Will you write out the data exactly, excluding every picture?

→ Provided material
"""

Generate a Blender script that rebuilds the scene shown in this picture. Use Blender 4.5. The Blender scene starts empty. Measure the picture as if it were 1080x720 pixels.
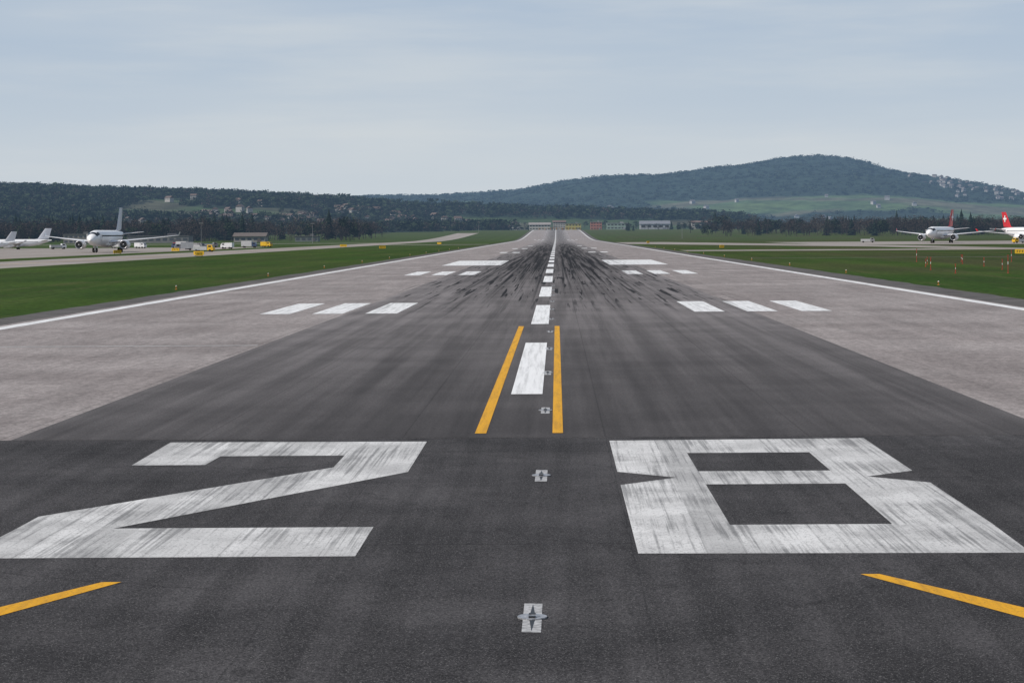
import bpy, math, random
import numpy as np
from mathutils import Vector, Matrix, noise as mnoise
random.seed(7); rng=np.random.default_rng(11)
sc=bpy.context.scene
sc.view_settings.view_transform='Standard'; sc.view_settings.look='None'; sc.view_settings.exposure=0

# ---------------------------------------------------------------- node helper
class G:
    def __init__(s,nt): s.nt=nt; s.N=nt.nodes; s.L=nt.links
    def put(s,inp,v):
        if isinstance(v,bpy.types.NodeSocket): s.L.new(v,inp)
        elif isinstance(v,(tuple,list)):
            v=tuple(v)
            if len(inp.default_value)==4 and len(v)==3: v=v+(1,)
            inp.default_value=v
        else: inp.default_value=v
    def m(s,op,a,b=0.0,c=0.0,clamp=False):
        n=s.N.new('ShaderNodeMath'); n.operation=op; n.use_clamp=clamp
        s.put(n.inputs[0],a); s.put(n.inputs[1],b); s.put(n.inputs[2],c); return n.outputs[0]
    def mr(s,v,a,b,c=0.0,d=1.0,smooth=True):
        n=s.N.new('ShaderNodeMapRange'); n.interpolation_type='SMOOTHSTEP' if smooth else 'LINEAR'
        s.put(n.inputs[0],v)
        for i,q in enumerate((a,b,c,d)): s.put(n.inputs[i+1],q)
        return n.outputs[0]
    def mix(s,f,a,b,mode='MIX'):
        n=s.N.new('ShaderNodeMix'); n.data_type='RGBA'; n.blend_type=mode
        s.put(n.inputs[0],f); s.put(n.inputs[6],a); s.put(n.inputs[7],b); return n.outputs[2]
    def pos(s): return s.N.new('ShaderNodeNewGeometry').outputs['Position']
    def sep(s,v):
        n=s.N.new('ShaderNodeSeparateXYZ'); s.L.new(v,n.inputs[0]); return n.outputs
    def comb(s,x,y,z=0.0):
        n=s.N.new('ShaderNodeCombineXYZ'); s.put(n.inputs[0],x); s.put(n.inputs[1],y); s.put(n.inputs[2],z); return n.outputs[0]
    def noise(s,vec,scale=1.0,detail=3.0,rough=.5):
        n=s.N.new('ShaderNodeTexNoise'); s.L.new(vec,n.inputs['Vector'])
        n.inputs['Scale'].default_value=scale; n.inputs['Detail'].default_value=detail; n.inputs['Roughness'].default_value=rough
        return n.outputs[0]
    def sn(s,x,y,sx,sy,detail=3.0,rough=.5,off=0.0):
        return s.noise(s.comb(s.m('MULTIPLY',x,sx),s.m('MULTIPLY',y,sy),off),1.0,detail,rough)
    def line(s,v,period,w,off=0.0):
        f=s.m('ADD',v,off); f=s.m('DIVIDE',f,period); f=s.m('FRACT',f); f=s.m('SUBTRACT',f,.5); f=s.m('ABSOLUTE',f)
        f=s.m('MULTIPLY',f,period); return s.m('LESS_THAN',f,w)
def newmat(name):
    m=bpy.data.materials.new(name); m.use_nodes=True; m.cycles.emission_sampling='NONE'
    return m,G(m.node_tree),m.node_tree.nodes['Principled BSDF']
def pm(name,col,rough=.6,var=.12,scale=3.0,metal=0.0,emit=None):
    m,g,b=newmat(name); n=g.noise(g.pos(),scale,4,.6)
    f=g.mr(n,.3,.7,1-var,1+var)
    c=g.mix(1.0,col,g.comb(f,f,f),'MULTIPLY'); g.L.new(c,b.inputs['Base Color'])
    b.inputs['Roughness'].default_value=rough; b.inputs['Metallic'].default_value=metal
    if emit: 
        b.inputs['Emission Color'].default_value=(*emit,1); b.inputs['Emission Strength'].default_value=1.0
    return m

# ---------------------------------------------------------------- shared rubber deposit
def rubber(g,x,y,gain=1.0):
    ax=g.m('ABSOLUTE',g.m('ADD',x,.3))
    v1=g.sn(x,y,1.5,.010,4,.6)
    vf=g.sn(x,y,4.2,.007,4,.6,13.0)
    streak=g.m('MULTIPLY',g.mr(v1,.36,.56),g.mr(vf,.40,.56,.40,1.0))
    edge=g.m('ADD',12.5,g.m('MULTIPLY',g.m('SUBTRACT',vf,.5),24.0))
    band=g.mr(ax,g.m('MULTIPLY',edge,.38),edge,1.0,0.0)
    gap=g.mr(ax,.6,1.8,.5,1.0)
    yin=g.mr(g.m('ADD',y,g.m('MULTIPLY',g.m('SUBTRACT',vf,.5),420.0)),150,320); yout=g.mr(y,600,1300,1.0,.42)
    heavy=g.m('MULTIPLY',g.m('MULTIPLY',g.m('MULTIPLY',band,gap),g.m('MULTIPLY',yin,yout)),g.m('ADD',.32,g.m('MULTIPLY',streak,.95)))
    v2=g.sn(x,y,2.3,.032,2,.5,9.0)
    b2=g.mr(ax,11.0,15.5,1.0,0.0)
    early=g.m('MULTIPLY',g.m('MULTIPLY',g.mr(v2,.565,.605),b2),g.mr(y,112,160))
    v3=g.sn(x,y,.8,.03,3,.55,19.0)
    early=g.m('MULTIPLY',early,g.mr(v3,.38,.54,.10,1.0))
    early=g.m('MULTIPLY',early,g.mr(y,400,700,.95,.2))
    return g.m('MULTIPLY',g.m('MAXIMUM',heavy,early,clamp=True),gain)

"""

→ Solution
Generate a Blender script that rebuilds the scene shown in this picture. Use Blender 4.5. The Blender scene starts empty. Measure the picture as if it were 1080x720 pixels.
import bpy, math, random
import numpy as np
from mathutils import Vector, Matrix, noise as mnoise
random.seed(7); rng=np.random.default_rng(11)
sc=bpy.context.scene
sc.view_settings.view_transform='Standard'; sc.view_settings.look='None'; sc.view_settings.exposure=0

# ---------------------------------------------------------------- node helper
class G:
    def __init__(s,nt): s.nt=nt; s.N=nt.nodes; s.L=nt.links
    def put(s,inp,v):
        if isinstance(v,bpy.types.NodeSocket): s.L.new(v,inp)
        elif isinstance(v,(tuple,list)):
            v=tuple(v)
            if len(inp.default_value)==4 and len(v)==3: v=v+(1,)
            inp.default_value=v
        else: inp.default_value=v
    def m(s,op,a,b=0.0,c=0.0,clamp=False):
        n=s.N.new('ShaderNodeMath'); n.operation=op; n.use_clamp=clamp
        s.put(n.inputs[0],a); s.put(n.inputs[1],b); s.put(n.inputs[2],c); return n.outputs[0]
    def mr(s,v,a,b,c=0.0,d=1.0,smooth=True):
        n=s.N.new('ShaderNodeMapRange'); n.interpolation_type='SMOOTHSTEP' if smooth else 'LINEAR'
        s.put(n.inputs[0],v)
        for i,q in enumerate((a,b,c,d)): s.put(n.inputs[i+1],q)
        return n.outputs[0]
    def mix(s,f,a,b,mode='MIX'):
        n=s.N.new('ShaderNodeMix'); n.data_type='RGBA'; n.blend_type=mode
        s.put(n.inputs[0],f); s.put(n.inputs[6],a); s.put(n.inputs[7],b); return n.outputs[2]
    def pos(s): return s.N.new('ShaderNodeNewGeometry').outputs['Position']
    def sep(s,v):
        n=s.N.new('ShaderNodeSeparateXYZ'); s.L.new(v,n.inputs[0]); return n.outputs
    def comb(s,x,y,z=0.0):
        n=s.N.new('ShaderNodeCombineXYZ'); s.put(n.inputs[0],x); s.put(n.inputs[1],y); s.put(n.inputs[2],z); return n.outputs[0]
    def noise(s,vec,scale=1.0,detail=3.0,rough=.5):
        n=s.N.new('ShaderNodeTexNoise'); s.L.new(vec,n.inputs['Vector'])
        n.inputs['Scale'].default_value=scale; n.inputs['Detail'].default_value=detail; n.inputs['Roughness'].default_value=rough
        return n.outputs[0]
    def sn(s,x,y,sx,sy,detail=3.0,rough=.5,off=0.0):
        return s.noise(s.comb(s.m('MULTIPLY',x,sx),s.m('MULTIPLY',y,sy),off),1.0,detail,rough)
    def line(s,v,period,w,off=0.0):
        f=s.m('ADD',v,off); f=s.m('DIVIDE',f,period); f=s.m('FRACT',f); f=s.m('SUBTRACT',f,.5); f=s.m('ABSOLUTE',f)
        f=s.m('MULTIPLY',f,period); return s.m('LESS_THAN',f,w)
def newmat(name):
    m=bpy.data.materials.new(name); m.use_nodes=True; m.cycles.emission_sampling='NONE'
    return m,G(m.node_tree),m.node_tree.nodes['Principled BSDF']
def pm(name,col,rough=.6,var=.12,scale=3.0,metal=0.0,emit=None):
    m,g,b=newmat(name); n=g.noise(g.pos(),scale,4,.6)
    f=g.mr(n,.3,.7,1-var,1+var)
    c=g.mix(1.0,col,g.comb(f,f,f),'MULTIPLY'); g.L.new(c,b.inputs['Base Color'])
    b.inputs['Roughness'].default_value=rough; b.inputs['Metallic'].default_value=metal
    if emit: 
        b.inputs['Emission Color'].default_value=(*emit,1); b.inputs['Emission Strength'].default_value=1.0
    return m

# ---------------------------------------------------------------- shared rubber deposit
def rubber(g,x,y,gain=1.0):
    ax=g.m('ABSOLUTE',g.m('ADD',x,.3))
    v1=g.sn(x,y,1.5,.010,4,.6)
    vf=g.sn(x,y,4.2,.007,4,.6,13.0)
    streak=g.m('MULTIPLY',g.mr(v1,.36,.56),g.mr(vf,.40,.56,.40,1.0))
    edge=g.m('ADD',12.5,g.m('MULTIPLY',g.m('SUBTRACT',vf,.5),24.0))
    band=g.mr(ax,g.m('MULTIPLY',edge,.38),edge,1.0,0.0)
    gap=g.mr(ax,.6,1.8,.5,1.0)
    yin=g.mr(g.m('ADD',y,g.m('MULTIPLY',g.m('SUBTRACT',vf,.5),420.0)),150,320); yout=g.mr(y,600,1300,1.0,.42)
    heavy=g.m('MULTIPLY',g.m('MULTIPLY',g.m('MULTIPLY',band,gap),g.m('MULTIPLY',yin,yout)),g.m('ADD',.32,g.m('MULTIPLY',streak,.95)))
    v2=g.sn(x,y,2.3,.032,2,.5,9.0)
    b2=g.mr(ax,11.0,15.5,1.0,0.0)
    early=g.m('MULTIPLY',g.m('MULTIPLY',g.mr(v2,.565,.605),b2),g.mr(y,112,160))
    v3=g.sn(x,y,.8,.03,3,.55,19.0)
    early=g.m('MULTIPLY',early,g.mr(v3,.38,.54,.10,1.0))
    early=g.m('MULTIPLY',early,g.mr(y,400,700,.95,.2))
    return g.m('MULTIPLY',g.m('MAXIMUM',heavy,early,clamp=True),gain)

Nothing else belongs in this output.